What is the number of $n \times n$ binary matrices $A$ such that $\det(A) = \text{perm}(A)$?

To address questions (1) and (2), let's start with hardmath's comment. The set of matrices with zero permanent is a subset of the set we want to count, and it's easier to describe. Nonetheless, the number of such matrices is recorded in https://oeis.org/A088672 only up to $6\times6$, combining the efforts of three contributors. In the literature, we find this article:

• C. J. Everett and P. R. Stein, The asymptotic number of (0,1)-matrices with zero permanent, Disc. Math. 6 (1973), 29–34.

The authors apply standard techniques such as Inclusion-Exclusion, but they can only get asymptotic bounds. All this suggests to me that there is no obvious, simple formula or algorithm. Maybe there exists a simple formula, but finding it will take some novel insight into these problems.

Now on to brute force. If we naively iterate through all $2^{n^2}$ matrices and check each one against all $n!/2$ odd permutations, then we can compute only a few terms of the sequence. Even if we perform 20 billion checks per second, computing $a(7)$ would take two years, and $a(8)$ would take 600,000 years.

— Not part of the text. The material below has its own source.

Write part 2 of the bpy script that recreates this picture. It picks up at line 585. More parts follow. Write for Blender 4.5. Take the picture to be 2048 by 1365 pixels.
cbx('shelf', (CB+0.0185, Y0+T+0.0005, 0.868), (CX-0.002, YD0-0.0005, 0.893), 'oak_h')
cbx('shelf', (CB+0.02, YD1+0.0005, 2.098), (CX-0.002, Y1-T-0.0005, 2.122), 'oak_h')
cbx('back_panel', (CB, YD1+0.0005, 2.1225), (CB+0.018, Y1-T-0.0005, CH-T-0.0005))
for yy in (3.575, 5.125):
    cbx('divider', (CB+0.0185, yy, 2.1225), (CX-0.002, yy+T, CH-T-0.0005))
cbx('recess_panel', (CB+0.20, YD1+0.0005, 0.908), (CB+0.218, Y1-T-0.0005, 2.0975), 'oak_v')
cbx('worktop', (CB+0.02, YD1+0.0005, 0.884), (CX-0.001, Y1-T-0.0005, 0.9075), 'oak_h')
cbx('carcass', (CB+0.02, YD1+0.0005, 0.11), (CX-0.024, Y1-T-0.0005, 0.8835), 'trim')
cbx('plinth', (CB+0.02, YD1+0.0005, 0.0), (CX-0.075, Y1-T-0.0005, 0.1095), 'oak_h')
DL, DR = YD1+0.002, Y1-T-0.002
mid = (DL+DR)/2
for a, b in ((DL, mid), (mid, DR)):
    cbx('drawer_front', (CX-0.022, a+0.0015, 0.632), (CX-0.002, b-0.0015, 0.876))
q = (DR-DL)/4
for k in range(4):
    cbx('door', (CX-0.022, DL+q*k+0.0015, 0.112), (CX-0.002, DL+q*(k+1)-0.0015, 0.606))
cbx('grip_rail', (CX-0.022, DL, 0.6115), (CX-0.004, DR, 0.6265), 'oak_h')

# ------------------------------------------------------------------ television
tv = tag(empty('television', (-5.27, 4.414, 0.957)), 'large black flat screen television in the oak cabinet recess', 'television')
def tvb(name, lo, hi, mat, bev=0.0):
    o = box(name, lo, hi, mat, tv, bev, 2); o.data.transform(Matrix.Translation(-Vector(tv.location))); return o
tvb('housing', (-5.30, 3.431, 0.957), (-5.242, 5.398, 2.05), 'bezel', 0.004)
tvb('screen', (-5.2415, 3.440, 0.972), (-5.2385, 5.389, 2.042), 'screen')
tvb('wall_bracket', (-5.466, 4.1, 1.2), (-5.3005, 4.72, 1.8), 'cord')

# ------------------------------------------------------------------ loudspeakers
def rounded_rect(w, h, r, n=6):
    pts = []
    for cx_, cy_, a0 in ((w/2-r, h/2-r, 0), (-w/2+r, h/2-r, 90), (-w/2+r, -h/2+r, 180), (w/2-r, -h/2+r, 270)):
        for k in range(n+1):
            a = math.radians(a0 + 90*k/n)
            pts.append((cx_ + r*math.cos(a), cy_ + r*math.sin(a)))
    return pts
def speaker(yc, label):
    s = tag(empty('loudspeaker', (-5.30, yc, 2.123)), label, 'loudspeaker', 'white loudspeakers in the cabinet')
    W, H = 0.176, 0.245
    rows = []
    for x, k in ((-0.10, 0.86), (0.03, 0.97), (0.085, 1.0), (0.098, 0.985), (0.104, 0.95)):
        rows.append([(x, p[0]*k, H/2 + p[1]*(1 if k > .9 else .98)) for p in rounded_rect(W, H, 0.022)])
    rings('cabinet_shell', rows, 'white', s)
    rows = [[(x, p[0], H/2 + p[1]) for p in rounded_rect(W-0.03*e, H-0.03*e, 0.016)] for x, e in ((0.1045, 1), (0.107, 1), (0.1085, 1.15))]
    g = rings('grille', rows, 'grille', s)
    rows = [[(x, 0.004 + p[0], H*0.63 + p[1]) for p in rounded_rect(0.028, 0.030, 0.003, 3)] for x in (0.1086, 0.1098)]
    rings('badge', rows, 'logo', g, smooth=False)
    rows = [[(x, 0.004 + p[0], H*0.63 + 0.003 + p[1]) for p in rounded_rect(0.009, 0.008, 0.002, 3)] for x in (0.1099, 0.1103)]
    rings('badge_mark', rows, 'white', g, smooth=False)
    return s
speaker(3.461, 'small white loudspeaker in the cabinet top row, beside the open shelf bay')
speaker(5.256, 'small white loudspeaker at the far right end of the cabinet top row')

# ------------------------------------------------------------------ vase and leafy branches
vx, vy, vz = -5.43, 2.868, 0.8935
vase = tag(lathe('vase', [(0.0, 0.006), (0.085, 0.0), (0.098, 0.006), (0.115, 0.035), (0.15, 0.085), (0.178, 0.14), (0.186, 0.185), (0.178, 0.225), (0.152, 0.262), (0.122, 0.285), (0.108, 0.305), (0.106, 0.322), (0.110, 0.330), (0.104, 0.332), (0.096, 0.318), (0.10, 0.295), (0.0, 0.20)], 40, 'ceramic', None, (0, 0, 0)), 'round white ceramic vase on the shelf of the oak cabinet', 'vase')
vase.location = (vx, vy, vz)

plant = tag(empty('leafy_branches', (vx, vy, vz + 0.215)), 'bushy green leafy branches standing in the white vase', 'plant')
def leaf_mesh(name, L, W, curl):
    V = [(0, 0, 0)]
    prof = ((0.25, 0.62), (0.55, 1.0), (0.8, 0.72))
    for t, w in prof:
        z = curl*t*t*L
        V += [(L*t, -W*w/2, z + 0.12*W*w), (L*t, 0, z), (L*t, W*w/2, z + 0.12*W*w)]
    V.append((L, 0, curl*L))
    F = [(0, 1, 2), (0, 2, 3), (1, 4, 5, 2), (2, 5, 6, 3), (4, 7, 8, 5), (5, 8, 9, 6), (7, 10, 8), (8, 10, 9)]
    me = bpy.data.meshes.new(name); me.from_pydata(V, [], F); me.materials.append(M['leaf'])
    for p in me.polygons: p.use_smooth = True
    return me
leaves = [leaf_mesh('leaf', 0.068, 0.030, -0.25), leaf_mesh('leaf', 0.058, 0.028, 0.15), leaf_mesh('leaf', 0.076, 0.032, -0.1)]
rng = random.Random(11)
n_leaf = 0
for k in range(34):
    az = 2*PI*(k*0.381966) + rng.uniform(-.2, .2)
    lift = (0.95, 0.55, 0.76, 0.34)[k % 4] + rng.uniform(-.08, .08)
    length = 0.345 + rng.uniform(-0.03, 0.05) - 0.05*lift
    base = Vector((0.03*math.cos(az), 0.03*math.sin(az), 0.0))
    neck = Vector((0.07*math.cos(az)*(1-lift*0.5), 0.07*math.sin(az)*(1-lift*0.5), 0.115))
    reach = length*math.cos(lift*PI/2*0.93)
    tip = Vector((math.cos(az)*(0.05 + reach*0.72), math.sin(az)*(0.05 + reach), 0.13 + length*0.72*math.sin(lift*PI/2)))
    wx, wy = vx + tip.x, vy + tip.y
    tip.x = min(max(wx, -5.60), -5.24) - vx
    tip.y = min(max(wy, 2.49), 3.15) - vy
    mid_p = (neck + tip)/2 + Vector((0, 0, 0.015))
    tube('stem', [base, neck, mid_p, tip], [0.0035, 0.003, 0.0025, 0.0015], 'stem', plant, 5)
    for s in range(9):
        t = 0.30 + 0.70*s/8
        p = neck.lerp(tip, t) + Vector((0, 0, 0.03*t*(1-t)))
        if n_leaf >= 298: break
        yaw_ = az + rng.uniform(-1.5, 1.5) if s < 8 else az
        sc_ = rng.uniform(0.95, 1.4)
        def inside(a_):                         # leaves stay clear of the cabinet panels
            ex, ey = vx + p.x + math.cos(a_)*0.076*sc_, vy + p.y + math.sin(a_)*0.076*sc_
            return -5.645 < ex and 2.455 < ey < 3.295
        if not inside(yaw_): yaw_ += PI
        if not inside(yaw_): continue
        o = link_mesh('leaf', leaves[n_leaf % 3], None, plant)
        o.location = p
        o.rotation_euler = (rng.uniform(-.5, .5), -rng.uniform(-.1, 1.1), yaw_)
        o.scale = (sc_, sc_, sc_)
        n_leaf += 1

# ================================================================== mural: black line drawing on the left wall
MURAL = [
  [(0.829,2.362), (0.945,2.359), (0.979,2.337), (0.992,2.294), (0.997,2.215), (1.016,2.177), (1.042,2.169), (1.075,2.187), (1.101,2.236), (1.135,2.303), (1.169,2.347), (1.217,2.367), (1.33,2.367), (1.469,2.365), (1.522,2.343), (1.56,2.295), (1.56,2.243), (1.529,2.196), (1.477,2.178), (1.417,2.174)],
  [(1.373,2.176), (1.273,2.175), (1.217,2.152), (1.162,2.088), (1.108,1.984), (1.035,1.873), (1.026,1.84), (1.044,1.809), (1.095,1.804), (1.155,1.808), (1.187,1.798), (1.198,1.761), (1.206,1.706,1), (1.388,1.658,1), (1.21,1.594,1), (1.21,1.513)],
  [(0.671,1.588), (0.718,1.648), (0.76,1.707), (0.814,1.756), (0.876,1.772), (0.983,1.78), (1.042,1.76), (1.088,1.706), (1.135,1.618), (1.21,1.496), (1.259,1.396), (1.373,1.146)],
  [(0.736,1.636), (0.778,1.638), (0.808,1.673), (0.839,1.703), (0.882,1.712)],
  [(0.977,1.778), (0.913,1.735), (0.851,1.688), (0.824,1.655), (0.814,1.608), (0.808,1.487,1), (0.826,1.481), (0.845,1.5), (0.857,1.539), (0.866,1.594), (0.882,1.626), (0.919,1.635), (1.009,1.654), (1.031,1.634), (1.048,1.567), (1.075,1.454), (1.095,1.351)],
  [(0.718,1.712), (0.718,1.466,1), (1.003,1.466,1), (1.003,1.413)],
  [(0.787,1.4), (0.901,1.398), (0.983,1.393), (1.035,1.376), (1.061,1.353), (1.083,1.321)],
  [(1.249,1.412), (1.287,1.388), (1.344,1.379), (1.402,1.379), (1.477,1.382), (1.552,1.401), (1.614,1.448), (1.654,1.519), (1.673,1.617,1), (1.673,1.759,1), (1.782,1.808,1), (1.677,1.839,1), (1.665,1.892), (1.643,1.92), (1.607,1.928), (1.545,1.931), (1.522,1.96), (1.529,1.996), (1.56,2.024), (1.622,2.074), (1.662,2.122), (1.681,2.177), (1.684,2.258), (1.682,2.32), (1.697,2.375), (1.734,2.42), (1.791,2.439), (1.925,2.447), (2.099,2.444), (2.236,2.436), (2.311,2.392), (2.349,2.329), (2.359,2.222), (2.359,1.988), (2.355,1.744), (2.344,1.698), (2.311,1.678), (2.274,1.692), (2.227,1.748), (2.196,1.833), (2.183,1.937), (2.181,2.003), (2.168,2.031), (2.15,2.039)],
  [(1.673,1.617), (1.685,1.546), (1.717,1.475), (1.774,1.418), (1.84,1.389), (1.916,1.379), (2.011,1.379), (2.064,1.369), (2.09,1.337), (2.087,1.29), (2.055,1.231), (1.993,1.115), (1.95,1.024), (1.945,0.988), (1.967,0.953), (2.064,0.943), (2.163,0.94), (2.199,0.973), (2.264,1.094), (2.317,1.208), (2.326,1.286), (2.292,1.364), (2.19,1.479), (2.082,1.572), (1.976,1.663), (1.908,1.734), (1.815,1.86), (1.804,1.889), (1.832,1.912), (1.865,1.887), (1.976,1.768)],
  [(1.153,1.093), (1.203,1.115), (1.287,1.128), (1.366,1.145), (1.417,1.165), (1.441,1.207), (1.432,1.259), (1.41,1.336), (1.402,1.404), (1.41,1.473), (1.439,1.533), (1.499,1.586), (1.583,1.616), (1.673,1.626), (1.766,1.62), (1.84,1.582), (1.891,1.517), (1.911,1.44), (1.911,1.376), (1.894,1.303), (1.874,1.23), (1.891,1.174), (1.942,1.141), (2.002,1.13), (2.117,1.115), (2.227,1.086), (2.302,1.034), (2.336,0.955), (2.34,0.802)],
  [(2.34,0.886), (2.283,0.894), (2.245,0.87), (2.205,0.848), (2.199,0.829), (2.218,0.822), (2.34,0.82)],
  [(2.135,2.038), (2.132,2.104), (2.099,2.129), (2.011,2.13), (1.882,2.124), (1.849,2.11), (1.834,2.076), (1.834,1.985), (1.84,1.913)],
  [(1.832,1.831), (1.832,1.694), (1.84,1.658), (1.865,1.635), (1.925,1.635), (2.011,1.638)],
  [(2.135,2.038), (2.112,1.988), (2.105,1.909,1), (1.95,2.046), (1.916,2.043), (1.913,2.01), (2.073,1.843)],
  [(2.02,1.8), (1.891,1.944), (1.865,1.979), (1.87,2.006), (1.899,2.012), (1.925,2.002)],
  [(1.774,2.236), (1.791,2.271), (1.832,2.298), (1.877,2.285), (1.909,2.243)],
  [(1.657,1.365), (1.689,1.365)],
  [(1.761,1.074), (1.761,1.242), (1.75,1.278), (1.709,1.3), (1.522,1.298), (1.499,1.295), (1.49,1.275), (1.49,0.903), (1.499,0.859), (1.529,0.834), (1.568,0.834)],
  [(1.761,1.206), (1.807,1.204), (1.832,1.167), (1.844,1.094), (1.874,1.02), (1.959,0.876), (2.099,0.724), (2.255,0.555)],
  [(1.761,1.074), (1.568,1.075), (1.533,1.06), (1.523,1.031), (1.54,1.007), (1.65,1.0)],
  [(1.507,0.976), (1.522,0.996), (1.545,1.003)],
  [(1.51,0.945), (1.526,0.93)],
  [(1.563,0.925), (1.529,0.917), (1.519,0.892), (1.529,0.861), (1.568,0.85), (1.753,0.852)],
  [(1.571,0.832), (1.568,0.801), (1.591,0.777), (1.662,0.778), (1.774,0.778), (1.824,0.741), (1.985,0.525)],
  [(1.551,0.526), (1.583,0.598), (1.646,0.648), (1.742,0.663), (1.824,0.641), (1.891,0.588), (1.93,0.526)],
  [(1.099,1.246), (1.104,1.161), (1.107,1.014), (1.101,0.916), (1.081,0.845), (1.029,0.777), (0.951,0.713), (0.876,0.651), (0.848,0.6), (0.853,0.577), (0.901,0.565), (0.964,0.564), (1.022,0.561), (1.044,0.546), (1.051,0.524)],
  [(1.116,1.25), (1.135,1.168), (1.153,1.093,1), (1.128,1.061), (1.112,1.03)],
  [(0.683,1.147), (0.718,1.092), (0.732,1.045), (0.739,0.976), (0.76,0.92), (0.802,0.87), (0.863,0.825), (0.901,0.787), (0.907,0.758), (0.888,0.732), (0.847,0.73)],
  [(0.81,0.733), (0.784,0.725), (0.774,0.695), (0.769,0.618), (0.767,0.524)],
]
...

Now, it's hard to erase that $2^{n^2}$ term. Still, there are several key speedups, each of which makes roughly another term feasible. They can be implemented in this order:

1. Instead of iterating over possible values of the last row, compute how many spaces on the last row are "free", meaning that putting a $1$ there would not complete an odd permutation with the given values in the previous $n-1$ rows. If $k$ is the number of free spaces, then $2^k$ is the number of values of the last row that avoid all odd permutations, so we can immediately add that number to our running total. This increases our efficiency by a factor of $2^n/n$.
2. Dynamic programming. As we iterate through the rows of the matrix, filling in values, reduce the set of odd permutations to check by grouping them according to their values in the remaining rows. By the time we enumerate the next-to-last row, we have only $n^2$ permutations to check. This increases our efficiency by a factor of $n!/n^2$.
3. Column swaps. Modulo the sign of the permutations, we really only have to inspect representative matrices from orbits under the action of the symmetry group $(S_n\times S_n)\rtimes\mathbb Z/2$, which acts by permuting the rows and columns and transposing the matrix. In other words, we only need to check bipartite graphs up to graph isomorphism. Now, it's a little awkward to solve the graph isomorphism problem in the inner loop of the algorithm. A better tactic is to break up the orbits into more predictable chunks. First, we don't want to give up the big speedup that we got from projecting out the last row, so the symmetry group is reduced to $S_{n-1}\times S_n$. Let's take advantage of the bigger $S_n$ factor first, which swaps columns. We do this by only enumerating columns in increasing order, where the order is defined by taking the value of a column as a binary expansion, where the top row is the most significant bit. This can be computed row-by-row, and it dramatically reduces the number of matrices considered, by almost $n!$. I say "almost" for two reasons. One, some matrices will have large stabilizers under this action, equivalently small orbits. Second, we now have to keep track of even permutation matrices as well as odd permutation matrices, since some orbits will have to include odd permutations of the columns. And it takes a little effort to enforce the ordering and compute the stabilizers. But those problems aside, this increases our efficiency by $n!$.
4. Row swaps. We can't get an similar $(n-1)!$ speedup by enforcing the same ordering among rows, because the previous column permutations don't preserve the binary value of a row. We can get close, though, by ordering rows according to their Hamming weight, which is preserved by column permutations. There are only $n+1$ possible weights, so this scheme results in unfortunately large stabilizers, and therefore unfortunately small orbits. But even if the typical stabilizer order is $2^{n-1}$, that's still a speedup of $(n-1)!/2^{n-1}$, which is totally worthwhile.
5. Code optimization. A subset of the set of $2\times n$ partial permutations matrices can be represented as an $n^2$ bitfield. If $n\leq8$, this fits is a single $64$-bit machine register, and using $256$-bit SIMD instructions, we can process $4$ of those per cycle. Use a low-level language with support for generic programming, like C++, to eliminate dynamic allocation, minimize space of arrays, and optimize each row individually. Also, the problem is embarrassingly easy to parallelize to multiple CPU cores, or even multiple machines.

Improvements 1-4 are implemented in https://github.com/Culter/PermDet. They result in the following values:

$a(0)=1$
$a(1)=2$
$a(2)=12$
$a(3)=343$
$a(4)=34997$
$a(5)=12515441$
$a(6)=15749457081$
$a(7)=72424550598849$
$a(8)=1282759836215548737$

In fact, $a(9)$ is well in reach using this algorithm, but it would take greater-than-$64$-bit arithmetic to implement, which I haven't done.